Red 5 told the ASX on Wednesday the mine had churned out 61,705oz in the June quarter at an all-in sustaining cost of $1690/oz, meaning 102,574oz had been produced during the first half of this year at an AISC of $1837/oz.

This fell within the upper range of half-year guidance of 90,000oz-105,000oz.

With quarterly sales of 58,960oz, the company had operating cash flows of $50.6 million for the quarter.

Red 5 said King of the Hills’ processing plant was now operating at an annualised throughput rate of up to 5.5 million tonnes per annum, 37.5 per cent higher than the nameplate design of 4Mtpa.

The company said its net debt position at June 30 was $45.9m, with $22m of bank debt repaid during the June quarter and $127.8m outstanding on the King of the Hills debt facility.

Red 5 managing director Mark Williams said the June quarter had been a watershed period for Red 5.

“We have seen four consecutive months of record production since March, underpinning production for the June quarter of 61,705 ounces, at a quarterly all-in sustaining cost of $1690 per ounce,” he said.

“As a result, we have achieved the upper end of our production guidance and mid-range of cost guidance for the second half of FY2023.

“The King of the Hills processing plant also achieved record throughput rates for the quarter.
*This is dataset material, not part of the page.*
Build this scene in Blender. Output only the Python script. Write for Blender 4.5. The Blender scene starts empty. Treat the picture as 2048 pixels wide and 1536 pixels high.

In June, it has been operating at an annualised throughput rate of up to 5.5 million tonnes per annum — a significant increase from the original nameplate capacity of four million tonnes per annum, and this rate is expected to be maintained.

“We reached the main orebody of the King of the Hills open pit in February, which was the key driver of the uplift in feed grades at the process plant.

“The performance of the King of the Hills underground, and Darlot underground has also been tracking well, providing higher-grade ore to the mill.

“The operation has been cash flow positive since March, putting Red 5 in a solid position to continue to de-leverage and strengthen the balance sheet for the future.”